Scenes as source code >>

◆ ◆ ◆ ◆ ◆

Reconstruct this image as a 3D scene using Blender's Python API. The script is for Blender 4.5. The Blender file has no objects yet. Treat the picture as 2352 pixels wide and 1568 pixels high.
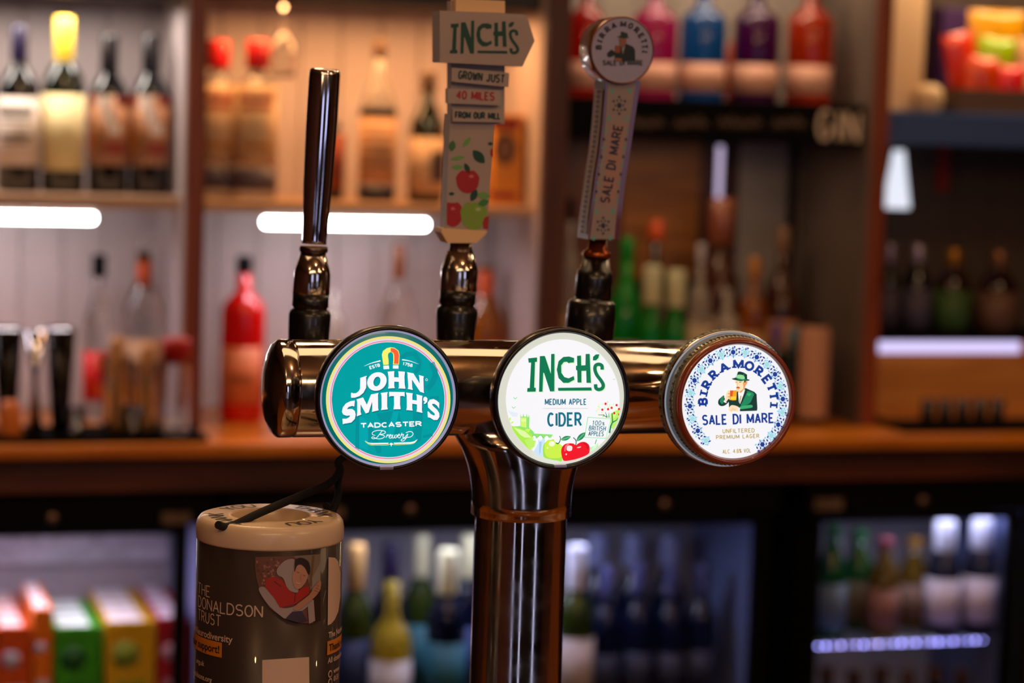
import bpy, bmesh, math, random
from mathutils import Vector, Matrix
from mathutils.geometry import tessellate_polygon
random.seed(7)
scene = bpy.context.scene
COL = scene.collection
R_ = math.radians

# ------------------------------------------------------------------ camera
FPX = 85 / 36 * 2352
YAW, PITCH, ROLL = R_(16.5), R_(-5.8), R_(1.8)
fw = Vector((math.sin(YAW) * math.cos(PITCH), math.cos(YAW) * math.cos(PITCH), math.sin(PITCH)))
rt = Vector((math.cos(YAW), -math.sin(YAW), 0))
up = rt.cross(fw)
rt, up = rt * math.cos(ROLL) + up * math.sin(ROLL), up * math.cos(ROLL) - rt * math.sin(ROLL)
def ray(x, y): return fw + rt * ((x - 1176) / FPX) + up * ((784 - y) / FPX)
CAM = Vector((0, 0, 1.38)) - ray(1100, 890) * 1.88
cd = bpy.data.cameras.new('camera'); cam = bpy.data.objects.new('camera', cd); COL.objects.link(cam)
cd.lens = 85; cd.sensor_width = 36; cd.clip_start = .05
cam.matrix_world = Matrix.Translation(CAM) @ Matrix((rt, up, -fw)).transposed().to_4x4()
cd.dof.use_dof = True; cd.dof.focus_distance = 1.765; cd.dof.aperture_fstop = 5.0
scene.camera = cam
def P(x, y, Y):                        # a point of the photo at depth plane Y
    d = ray(x, y); return CAM + d * ((Y - CAM.y) / d.y)
def dep(p): return (Vector(p) - CAM).dot(fw)
def px(n, p): return n * dep(p) / FPX   # n photo pixels as metres at point p

# ------------------------------------------------------------------ world, light, exposure
scene.view_settings.view_transform = 'Standard'; scene.view_settings.look = 'None'
scene.view_settings.exposure = 0; scene.view_settings.gamma = 1
w = bpy.data.worlds.new('world'); scene.world = w; w.use_nodes = True
w.node_tree.nodes['Background'].inputs[0].default_value = (.35, .25, .2, 1)
w.node_tree.nodes['Background'].inputs[1].default_value = .02
def area(name, loc, size, power, color, rot=(0, 0, 0), sy=None):
    l = bpy.data.lights.new(name, 'AREA'); l.energy = power; l.color = color; l.size = size
    if sy: l.shape = 'RECTANGLE'; l.size_y = sy
    o = bpy.data.objects.new(name, l); COL.objects.link(o); o.location = loc; o.rotation_euler = rot
    return o
WARM = (1, .62, .32); COOL = (.72, .75, 1); LILAC = (.93, .80, 1)
def bulb(name, loc, power, color, r=.03):
    l = bpy.data.lights.new(name, 'POINT'); l.energy = power; l.color = color; l.shadow_soft_size = r
    o = bpy.data.objects.new(name, l); COL.objects.link(o); o.location = loc
area('bar_ceiling_strip', (.55, .25, 2.52), 2.4, 9, WARM, sy=.5)             # warm strip over the bar
area('aisle_lamp', (-.1, 1.1, 2.5), .35, 8, WARM); area('aisle_lamp', (1.5, 1.1, 2.5), .35, 7, WARM)
area('room_lamp', (-.6, -2.6, 2.5), 1.6, 34, WARM, sy=.6)
area('room_lamp', (1.9, -2.2, 2.5), 1.2, 18, WARM, sy=.6)
for bx, by in ((-.9, -1.2), (.2, -.7), (1.1, -1.4), (2.2, -.6), (.7, -3.2), (-1.6, -3.0)): bulb('spot_bulb', (bx, by, 2.42), 4.5, WARM)
area('wine_bay_lamp', (-.20, 2.42, P(300, -6, 2.36).z - .012), .55, 2.7, (1, .88, .78), sy=.04)
area('amber_bay_lamp', (.45, 2.43, 1.750), .50, 3.7, (1, .47, .17), sy=.06)
area('gin_bay_lamp', (1.1, 2.40, 2.0), .5, 2.2, (1, .76, .52), sy=.06)
area('mirror_bay_fill', (1.02, 2.44, 1.53), .42, .55, (1, .7, .45), sy=.04)  # added fill that lifts the dark bay, no real fitting here
area('snack_bay_lamp', (1.75, 2.38, 2.0), .5, 3.0, (1, .72, .42), sy=.06)
area('wine_tube_light', (-.30, 2.42, 1.350), .56, .7, LILAC, sy=.02)
area('amber_tube_light', (.425, 2.42, 1.350), .30, .6, LILAC, sy=.02)
area('cooler_light', (-.22, 2.34, .855), .5, 2.0, LILAC, (R_(-12), 0, 0), sy=.03)
area('cooler_light', (.68, 2.34, .855), .5, 1.5, COOL, (R_(-12), 0, 0), sy=.03)
area('cooler_light', (1.65, 2.34, .862), .4, .7, COOL, (R_(-12), 0, 0), sy=.03)

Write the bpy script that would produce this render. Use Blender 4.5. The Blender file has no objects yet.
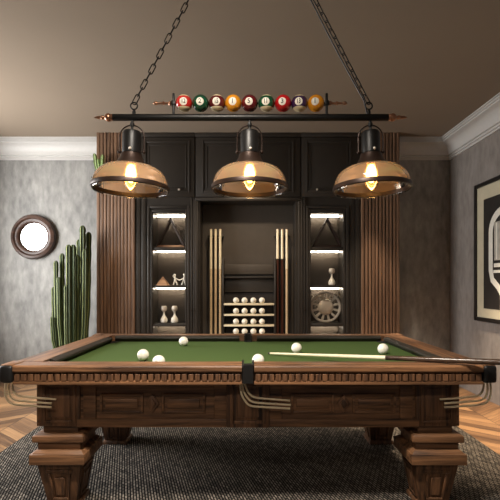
import bpy, bmesh, math, random
from mathutils import Vector, Matrix
random.seed(7)
PI = math.pi
scene = bpy.context.scene
COL = scene.collection
F, VX, VY, CZ = 430.0, 248.0, 284.5, 1.25      # focal length in pixels, vanishing point, eye height


def at(px, py, d):
    return Vector(((px - VX) * d / F, d, CZ + (VY - py) * d / F))


def srgb(r, g, b):
    def f(c):
        c /= 255.0
        return c / 12.92 if c <= 0.04045 else ((c + 0.055) / 1.055) ** 2.4
    return (f(r), f(g), f(b), 1.0)


# ------------------------------------------------------------------ materials
def new_mat(name):
    m = bpy.data.materials.new(name)
    m.use_nodes = True
    nt = m.node_tree
    return m, nt, nt.nodes, nt.links, nt.nodes['Principled BSDF']


def plain(name, col, rough=0.5, metal=0.0, spec=0.5, var=0.0, vscale=30, bump=0.0):
    m, nt, N, L, P = new_mat(name)
    P.inputs['Base Color'].default_value = col
    P.inputs['Roughness'].default_value = rough
    P.inputs['Metallic'].default_value = metal
    P.inputs['Specular IOR Level'].default_value = spec
    if var or bump:
        tc = N.new('ShaderNodeTexCoord')
        nz = N.new('ShaderNodeTexNoise')
        nz.inputs['Scale'].default_value = vscale
        nz.inputs['Detail'].default_value = 4
        L.new(tc.outputs['Object'], nz.inputs['Vector'])
        if var:
            r = N.new('ShaderNodeValToRGB')
            r.color_ramp.elements[0].position = 0.3
            r.color_ramp.elements[1].position = 0.7
            r.color_ramp.elements[0].color = tuple(c * (1 - var) for c in col[:3]) + (1,)
            r.color_ramp.elements[1].color = tuple(min(1, c * (1 + var)) for c in col[:3]) + (1,)
            L.new(nz.outputs['Fac'], r.inputs['Fac'])
            L.new(r.outputs['Color'], P.inputs['Base Color'])
        if bump:
            b = N.new('ShaderNodeBump')
            b.inputs['Strength'].default_value = bump
            b.inputs['Distance'].default_value = 0.01
            L.new(nz.outputs['Fac'], b.inputs['Height'])
            L.new(b.outputs['Normal'], P.inputs['Normal'])
    return m


def wood(name, dark, light, axis='X', rough=0.42, fine=1.0):
    m, nt, N, L, P = new_mat(name)
    tc = N.new('ShaderNodeTexCoord')
    mp = N.new('ShaderNodeMapping')
    s = [34 * fine] * 3
    s['XYZ'.index(axis)] = 1.6 * fine
    mp.inputs['Scale'].default_value = s
    L.new(tc.outputs['Object'], mp.inputs['Vector'])
    n1 = N.new('ShaderNodeTexNoise')
    n1.inputs['Scale'].default_value = 1.0
    n1.inputs['Detail'].default_value = 6
    n1.inputs['Roughness'].default_value = 0.65
    n1.inputs['Distortion'].default_value = 0.6
    L.new(mp.outputs['Vector'], n1.inputs['Vector'])
    r = N.new('ShaderNodeValToRGB')
    e = r.color_ramp.elements
    e[0].position, e[0].color = 0.32, dark
    e[1].position, e[1].color = 0.72, light
    k = e.new(0.5)
    k.color = tuple((a * 0.55 + b * 0.45) for a, b in zip(dark, light))
    L.new(n1.outputs['Fac'], r.inputs['Fac'])
    L.new(r.outputs['Color'], P.inputs['Base Color'])
    b = N.new('ShaderNodeBump')
    b.inputs['Strength'].default_value = 0.25
    b.inputs['Distance'].default_value = 0.004
    L.new(n1.outputs['Fac'], b.inputs['Height'])
    L.new(b.outputs['Normal'], P.inputs['Normal'])
    P.inputs['Roughness'].default_value = rough
    return m


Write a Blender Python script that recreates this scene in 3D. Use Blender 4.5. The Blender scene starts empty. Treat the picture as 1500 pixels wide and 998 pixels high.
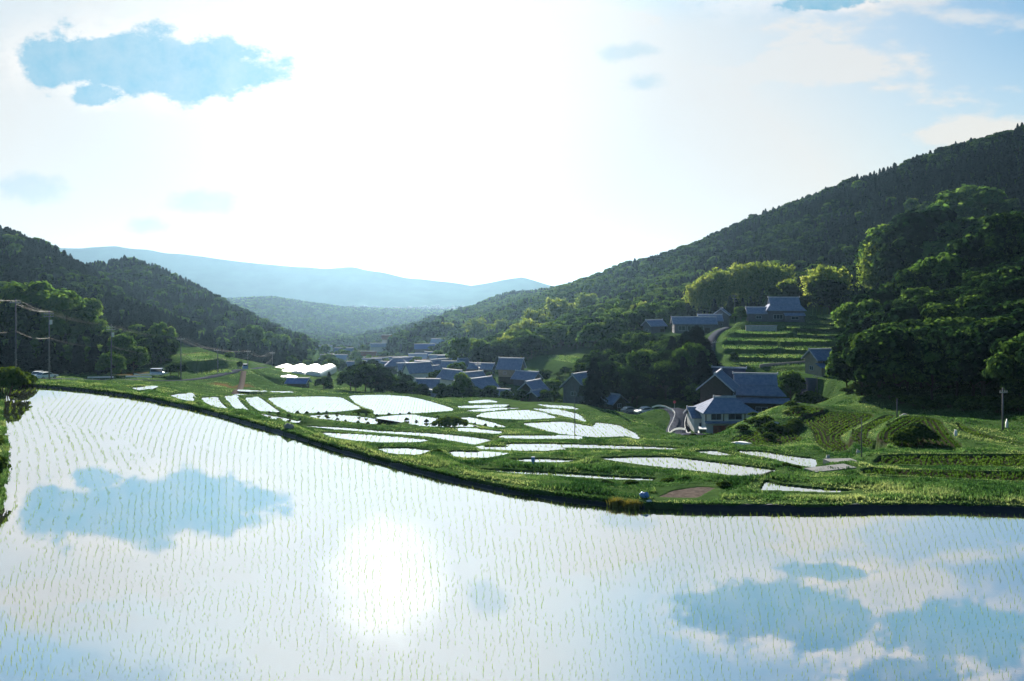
import bpy, bmesh, math, random
import numpy as np
from mathutils import Vector, Matrix

# ------------------------------------------------------------------ basics
F, CX, HY, CAMH = 1167.0, 750.0, 420.0, 13.0
rng = np.random.default_rng(11)
random.seed(7)
scene = bpy.context.scene
COL = scene.collection
R = math.radians


def lvl(py, D):
    """height of a point at distance D that is seen py/F below the horizon"""
    return CAMH - (py - HY) * D / F


def xat(px, D):
    return (px - CX) * D / F


def tag(o, label=None, cat=None, group=None, kind=None):
    if label: o['label'] = label
    if cat: o['category'] = cat
    if group: o['group'] = group
    if kind: o['kind'] = kind
    return o


def empty(name, loc, rz=0.0):
    o = bpy.data.objects.new(name, None)
    o.empty_display_size = 0.5
    o.location = loc
    o.rotation_euler = (0, 0, rz)
    COL.objects.link(o)
    return o


def link_mesh(name, me, mat=None, parent=None, smooth=False):
    o = bpy.data.objects.new(name, me)
    COL.objects.link(o)
    if mat is not None and len(me.materials) == 0:
        me.materials.append(mat)
    if parent is not None:
        o.parent = parent
    if smooth:
        me.polygons.foreach_set('use_smooth', np.ones(len(me.polygons), bool))
    return o


def np_mesh(name, V, Q, tone=None):
    """mesh from numpy verts (n,3) and faces (m,k)"""
    V = np.asarray(V, np.float32); Q = np.asarray(Q, np.int32)
    me = bpy.data.meshes.new(name)
    k = Q.shape[1]
    me.vertices.add(len(V)); me.vertices.foreach_set('co', V.ravel())
    me.loops.add(Q.size); me.loops.foreach_set('vertex_index', Q.ravel())
    me.polygons.add(len(Q))
    me.polygons.foreach_set('loop_start', np.arange(0, Q.size, k, dtype=np.int32))
    me.polygons.foreach_set('loop_total', np.full(len(Q), k, np.int32))
    if tone is not None:
        a = me.attributes.new('tone', 'FLOAT', 'FACE')
        a.data.foreach_set('value', np.asarray(tone, np.float32))
    me.update(calc_edges=True)
    return me


class MB:
    """collects simple shapes and links them as one mesh"""
    def __init__(self): self.v = []; self.f = []

    def add(self, vs, fs, M=None):
        n = len(self.v)
        for p in vs:
            p = Vector(p)
            self.v.append(tuple(M @ p) if M is not None else tuple(p))
        for f in fs: self.f.append(tuple(n + i for i in f))
        return self

    def box(self, x0, x1, y0, y1, z0, z1, M=None):
        vs = [(x0, y0, z0), (x1, y0, z0), (x1, y1, z0), (x0, y1, z0),
              (x0, y0, z1), (x1, y0, z1), (x1, y1, z1), (x0, y1, z1)]
        fs = [(3, 2, 1, 0), (4, 5, 6, 7), (0, 1, 5, 4), (1, 2, 6, 5), (2, 3, 7, 6), (3, 0, 4, 7)]
        return self.add(vs, fs, M)

    def prism(self, prof, y0, y1, M=None, axis='y'):
        """profile of (a,b) extruded; axis y: a->x b->z ; axis x: a->y b->z"""
        n = len(prof)
        if axis == 'y':
            vs = [(a, y0, b) for a, b in prof] + [(a, y1, b) for a, b in prof]
        else:
            vs = [(y0, a, b) for a, b in prof] + [(y1, a, b) for a, b in prof]
        fs = [tuple(range(n)), tuple(range(2 * n - 1, n - 1, -1))]
        for i in range(n):
            j = (i + 1) % n
            fs.append((j, i, n + i, n + j))
        return self.add(vs, fs, M)

    def tube(self, pts, rad, n=6):
        pts = [Vector(p) for p in pts]
        rads = rad if hasattr(rad, '__len__') else [rad] * len(pts)
        base = len(self.v)
        for i, p in enumerate(pts):
            d = (pts[min(i + 1, len(pts) - 1)] - pts[max(i - 1, 0)]).normalized()
            a = d.cross(Vector((0, 0, 1)))
            if a.length < 1e-3: a = Vector((1, 0, 0))
            a.normalize(); b = d.cross(a)
            for k in range(n):
                t = 2 * math.pi * k / n
                self.v.append(tuple(p + (a * math.cos(t) + b * math.sin(t)) * rads[i]))
        for i in range(len(pts) - 1):
            for k in range(n):
                k2 = (k + 1) % n
                self.f.append((base + i * n + k, base + i * n + k2, base + (i + 1) * n + k2, base + (i + 1) * n + k))
        self.f.append(tuple(base + k for k in range(n - 1, -1, -1)))
        self.f.append(tuple(base + (len(pts) - 1) * n + k for k in range(n)))
        return self

    def build(self, name, mat, parent=None, smooth=False, fix=True):
        me = bpy.data.meshes.new(name)
        me.from_pydata(self.v, [], self.f)
        if fix:
            bm = bmesh.new(); bm.from_mesh(me)
            bmesh.ops.recalc_face_normals(bm, faces=bm.faces)
            bm.to_mesh(me); bm.free()
        me.update()
        return link_mesh(name, me, mat, parent, smooth)


def copy_tree(o, parent=None):
    c = o.copy(); COL.objects.link(c); c.parent = parent
    for ch in [k for k in o.children]:
        copy_tree(ch, c)
    return c


# ------------------------------------------------------------------ materials
def new_mat(name):
    m = bpy.data.materials.new(name); m.use_nodes = True
    nt = m.node_tree; nt.nodes.clear()
    out = nt.nodes.new('ShaderNodeOutputMaterial')
    return m, nt, out


def N(nt, typ, **kw):
    n = nt.nodes.new(typ)
    for k, v in kw.items():
        if k in ('operation', 'blend_type', 'data_type', 'attribute_name', 'feature', 'wave_type', 'bands_direction', 'noise_dimensions', 'interpolation_type', 'clamp', 'use_clamp', 'sky_type', 'distance', 'vector_type'):
            try: setattr(n, k, v)
            except Exception: pass
        else:
            n.inputs[k].default_value = v
    return n


def ramp(nt, stops):
    r = nt.nodes.new('ShaderNodeValToRGB')
    el = r.color_ramp.elements
    while len(el) < len(stops): el.new(0.5)
    for e, (p, c) in zip(el, stops):
        e.position = p; e.color = (*c, 1) if len(c) == 3 else c
    return r


def simple(name, col, rough=0.7, metal=0.0, spec=0.3, nscale=0.0, namt=0.3, bump=0.0, bscale=20.0):
    m, nt, out = new_mat(name)
    b = nt.nodes.new('ShaderNodeBsdfPrincipled')
    b.inputs['Roughness'].default_value = rough
    b.inputs['Metallic'].default_value = metal
    b.inputs['Specular IOR Level'].default_value = spec
    b.inputs['Base Color'].default_value = (*col, 1)
    L = nt.links
    if nscale:
        tc = nt.nodes.new('ShaderNodeTexCoord')
        nz = N(nt, 'ShaderNodeTexNoise', Scale=nscale, Detail=5.0, Roughness=0.65)
        L.new(tc.outputs['Object'], nz.inputs['Vector'])
        r = ramp(nt, [(0.25, tuple(c * (1 - namt) for c in col)), (0.75, tuple(min(1, c * (1 + namt)) for c in col))])
        L.new(nz.outputs['Fac'], r.inputs[0]); L.new(r.outputs[0], b.inputs['Base Color'])
        if bump:
            nb = N(nt, 'ShaderNodeTexNoise', Scale=bscale, Detail=4.0)
            L.new(tc.outputs['Object'], nb.inputs['Vector'])
            bp = N(nt, 'ShaderNodeBump', Strength=bump, Distance=0.05)
            L.new(nb.outputs['Fac'], bp.inputs['Height']); L.new(bp.outputs[0], b.inputs['Normal'])
    L.new(b.outputs[0], out.inputs[0])
    return m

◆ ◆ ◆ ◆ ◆

Problem description >>
The first line to copy holds "Write the bpy", and the last holds "return m, nt, nt.nodes, nt.links, nt.nodes['Principled". Copy them and the lines between exactly, leaving out pictures.

Written reply >>
Write the bpy script that would produce this render. Use Blender 4.5. The Blender file has no objects yet.
import bpy, bmesh, math, random
from mathutils import Vector, Matrix
random.seed(7)
PI = math.pi
scene = bpy.context.scene
COL = scene.collection
F, VX, VY, CZ = 430.0, 248.0, 284.5, 1.25      # focal length in pixels, vanishing point, eye height


def at(px, py, d):
    return Vector(((px - VX) * d / F, d, CZ + (VY - py) * d / F))


def srgb(r, g, b):
    def f(c):
        c /= 255.0
        return c / 12.92 if c <= 0.04045 else ((c + 0.055) / 1.055) ** 2.4
    return (f(r), f(g), f(b), 1.0)


# ------------------------------------------------------------------ materials
def new_mat(name):
    m = bpy.data.materials.new(name)
    m.use_nodes = True
    nt = m.node_tree
    return m, nt, nt.nodes, nt.links, nt.nodes['Principled BSDF']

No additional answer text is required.